Review by Frank Plowright
You have to wonder about the aesthetic choices of the Papercutz staff. Michel Plessix’s sumptuous adaptation of The Wind in the Willows had been out of print in the USA for several years in 2008 (although there’s been a complete edition in French, and a new translation released by Cinebook in the UK). The theme fitted directly into Papercutz’s line of Classics Illustrated comics, but at 128 pages was considerably longer. Having already had to compromise their format to accommodate the length, who decided that format was all, and the stunning art should be reduced to fit their standard digest publication size?
Plessix’s renditions of both the English countryside, and the characters populating it in Kenneth Grahame’s beloved book, are so rich and appealing that anyone who’s not seen the previous album sized publications will still be charmed. Those who have, though, will regret the cramped feel and how the detail is compressed to the point of invisibility. Where Papercutz score is by presenting the entire book in a single English edition for the first time.

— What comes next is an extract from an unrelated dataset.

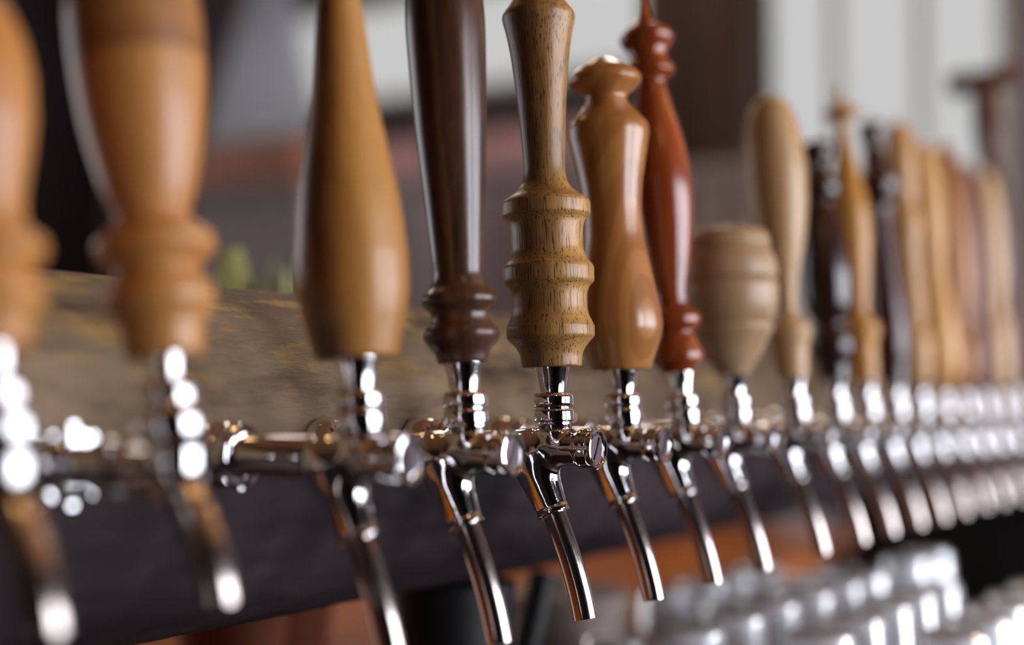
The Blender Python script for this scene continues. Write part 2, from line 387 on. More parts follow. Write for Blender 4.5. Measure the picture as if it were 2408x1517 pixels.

The Wind in the Willows is Grahame’s paean to the rolling English countryside he loved, populated by anthropomorphised versions of animals existing alongside humans. In the opening chapter we’re introduced to Rat and Mole, who with Badger form assorted voices of reason and discrimination, while the character most know is the wealthy Toad. He’s impetuous, self-important and vain, and Grahame accordingly heaps indignities on him. Toad represents the future, with his love of the car, still relatively scarce in Edwardian Britain when the novel was written.
The story switches between idyllic appreciation of nature’s bounty and the farcical aspects of Toad’ behaviour. He ends up in jail, escapes, and must then reclaim his ancestral home from the weasels who’ve occupied it in his absence.
Papercutz use the same translation as the late 1990s album sized NBM versions, but have re-lettered the text in upper case. NBM’s attractive lower case lettering would presumably not have survived the reduction process.
This was the first of several adaptations of classic literature by European creators published by Papercutz. The remainder are unseen in any other form in the English language, and therefore worth seeking out by those with an interest who can endure the reduced format.